Problem to work on: Go through the material below and copy all lines with "from".

Information shown:
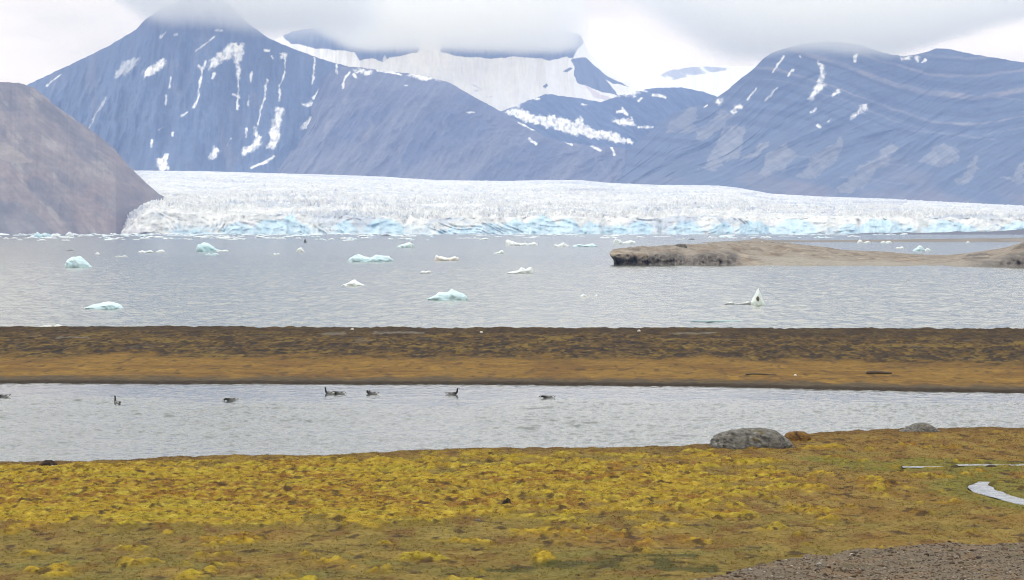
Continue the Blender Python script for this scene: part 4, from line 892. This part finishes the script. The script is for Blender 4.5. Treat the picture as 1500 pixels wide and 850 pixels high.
def cloud(name, px0, px1, pyb, D0, D1, ztop, seed, dens, lab, soft=45, lump=60, lift=None):
    z0 = 9.2 + (336 - pyb) / FPX * (D0 + D1) / 2 - soft
    x0 = (px0 - 750) / FPX * (D0 + D1) / 2; x1 = (px1 - 750) / FPX * (D0 + D1) / 2
    cx, cy, cz = (x0 + x1) / 2, (D0 + D1) / 2, z0
    hx, hy, hz = (x1 - x0) / 2, (D1 - D0) / 2, ztop - z0
    m = bpy.data.materials.new(name); N, L = nodes_of(m); N.remove(N['Principled BSDF'])
    vo = N.new('ShaderNodeVolumePrincipled'); vo.inputs['Color'].default_value = (1, .978, .88, 1); vo.inputs['Density Attribute'].default_value = ''; vo.inputs['Anisotropy'].default_value = 0
    tc = N.new('ShaderNodeTexCoord'); sp = N.new('ShaderNodeSeparateXYZ'); L.new(tc.outputs['Object'], sp.inputs[0])
    no = N.new('ShaderNodeTexNoise'); no.inputs['Scale'].default_value = .0038; no.inputs['Detail'].default_value = 5; no.inputs['Roughness'].default_value = .58
    mp = N.new('ShaderNodeMapping'); mp.inputs['Location'].default_value = (seed * 311, seed * 97, 0); mp.inputs['Scale'].default_value = (.6, 1, 1.3); L.new(tc.outputs['Object'], mp.inputs[0]); L.new(mp.outputs[0], no.inputs['Vector'])
    def M(op, a, b=None, c=None):
        n = N.new('ShaderNodeMath'); n.operation = op
        for i, q in enumerate((a, b, c)):
            if q is None: continue
            if hasattr(q, 'is_output'): L.new(q, n.inputs[i])
            else: n.inputs[i].default_value = q
        return n.outputs[0]
    def SS(v_, a, b):
        n = N.new('ShaderNodeMapRange'); n.interpolation_type = 'SMOOTHSTEP'; n.inputs[1].default_value = a; n.inputs[2].default_value = b; L.new(v_, n.inputs[0]); return n.outputs[0]
    nz = M('MULTIPLY', M('SUBTRACT', no.outputs['Fac'], .5), lump * 3.2)
    zz = M('ADD', sp.outputs['Z'], M('MULTIPLY', nz, 1.25))
    if lift: zz = M('SUBTRACT', zz, M('MULTIPLY', M('MAXIMUM', M('SUBTRACT', sp.outputs['X'], lift[0]), 0), lift[1]))
    a = SS(zz, 0, soft * 2.2)
    lx_ = M('ADD', M('SUBTRACT', sp.outputs['X'], M('MULTIPLY', M('SUBTRACT', 220, sp.outputs['Z']), 1.5)), hx); rx_ = M('SUBTRACT', hx, sp.outputs['X'])
    ex = M('SUBTRACT', M('MINIMUM', lx_, rx_), M('MULTIPLY', nz, 1.0))
    b = SS(ex, 60, 60 + min(hx * .26, 190))
    ey = M('SUBTRACT', hy, M('ADD', M('ABSOLUTE', sp.outputs['Y']), nz)); c = SS(ey, 60, hy * .6)
    L.new(M('MULTIPLY', M('MULTIPLY', a, b), M('MULTIPLY', c, dens)), vo.inputs['Density'])
    L.new(vo.outputs[0], N['Material Output'].inputs['Volume'])
    v, f = box_mesh(name, -hx, hx, -hy, hy, -lump, hz)
    ob = new_obj(name, v, f, 4, m, smooth=False); ob.location = (cx, cy, cz)
    tag(ob, lab, 'cloud', 'low clouds on the summits', kind='stuff')
cloud('low_cloud', 90, 590, 40, 11000, 12700, 1100, 1, .0036, 'low cloud wrapped round the tall peak', soft=40, lump=44)
cloud('low_cloud', 380, 890, 74, 12900, 14200, 1120, 2, .0045, 'low cloud bank along the far snowy mountain', soft=26, lump=26)
cloud('low_cloud', 900, 1800, 81, 10600, 12200, 960, 3, .0033, 'low cloud resting on the banded mountain top', soft=30, lump=40, lift=(-150, .27))

SUN_EL, SUN_AZ = 38.0, -55.0           # azimuth measured from the view direction, negative = to the left
w = bpy.data.worlds.new('World'); scn.world = w; w.use_nodes = True
N, L = w.node_tree.nodes, w.node_tree.links; bg = N['Background']; bg.inputs['Strength'].default_value = .1
sky = N.new('ShaderNodeTexSky'); sky.sky_type = 'NISHITA'; sky.sun_disc = False; sky.sun_elevation = radians(SUN_EL); sky.sun_rotation = radians(SUN_AZ)
tc = N.new('ShaderNodeTexCoord'); sp = N.new('ShaderNodeSeparateXYZ'); L.new(tc.outputs['Generated'], sp.inputs[0])
el = N.new('ShaderNodeMapRange'); el.interpolation_type = 'SMOOTHSTEP'; el.inputs[1].default_value = .07; el.inputs[2].default_value = .20; L.new(sp.outputs['Z'], el.inputs[0])
gr = N.new('ShaderNodeMix'); gr.data_type = 'RGBA'; L.new(el.outputs[0], gr.inputs[0])
gr.inputs[6].default_value = (17.9, 15.2, 10.6, 1); gr.inputs[7].default_value = (16.6, 16.4, 15.2, 1)
mp = N.new('ShaderNodeMapping'); mp.inputs['Scale'].default_value = (7, 7, 26); mp.inputs['Location'].default_value = (1.3, 0.4, .3); L.new(tc.outputs['Generated'], mp.inputs[0])
no = N.new('ShaderNodeTexNoise'); no.inputs['Scale'].default_value = 1; no.inputs['Detail'].default_value = 5; no.inputs['Roughness'].default_value = .5; L.new(mp.outputs[0], no.inputs['Vector'])
cm = N.new('ShaderNodeMapRange'); cm.inputs[1].default_value = .35; cm.inputs[2].default_value = .65; cm.inputs[3].default_value = .80; cm.inputs[4].default_value = 1.18; L.new(no.outputs['Fac'], cm.inputs[0])
ze = N.new('ShaderNodeMapRange'); ze.inputs[1].default_value = .2; ze.inputs[2].default_value = .95; ze.inputs[3].default_value = 1; ze.inputs[4].default_value = 1.45; L.new(sp.outputs['Z'], ze.inputs[0])
br = N.new('ShaderNodeMath'); br.operation = 'MULTIPLY'; L.new(ze.outputs[0], br.inputs[0]); L.new(cm.outputs[0], br.inputs[1])
vs = N.new('ShaderNodeVectorMath'); vs.operation = 'SCALE'; L.new(gr.outputs[2], vs.inputs[0]); L.new(br.outputs[0], vs.inputs['Scale'])
mx = N.new('ShaderNodeMix'); mx.data_type = 'RGBA'; mx.inputs[0].default_value = .93
L.new(sky.outputs[0], mx.inputs[6]); L.new(vs.outputs[0], mx.inputs[7]); L.new(mx.outputs[2], bg.inputs['Color'])

sun_d = bpy.data.lights.new('sun', 'SUN'); sun_d.energy = 1.2; sun_d.angle = radians(14); sun_d.color = (1, .95, .87)
sun = bpy.data.objects.new('sun', sun_d); C.objects.link(sun)
az = radians(SUN_AZ); sdir = np.array([math.sin(az) * math.cos(radians(SUN_EL)), math.cos(az) * math.cos(radians(SUN_EL)), math.sin(radians(SUN_EL))])
from mathutils import Vector
sun.rotation_euler = Vector(sdir).to_track_quat('Z', 'Y').to_euler(); sun.location = (0, 0, 60)

scn.view_settings.view_transform = 'Standard'; scn.view_settings.look = 'None'; scn.view_settings.exposure = 0; scn.view_settings.gamma = 1
cy_ = scn.cycles if hasattr(scn, 'cycles') else None
if cy_:
    cy_.max_bounces = 16; cy_.diffuse_bounces = 3; cy_.glossy_bounces = 2; cy_.transmission_bounces = 2; cy_.volume_bounces = 12; cy_.transparent_max_bounces = 12
    cy_.use_denoising = True; cy_.denoising_prefilter = 'ACCURATE'; cy_.pixel_filter_type = 'BLACKMAN_HARRIS'; cy_.filter_width = 1.05; cy_.volume_step_rate = 1.0; cy_.volume_max_steps = 256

Exercise result:
Continue the Blender Python script for this scene: part 4, from line 892. This part finishes the script. The script is for Blender 4.5. Treat the picture as 1500 pixels wide and 850 pixels high.
SUN_EL, SUN_AZ = 38.0, -55.0           # azimuth measured from the view direction, negative = to the left
from mathutils import Vector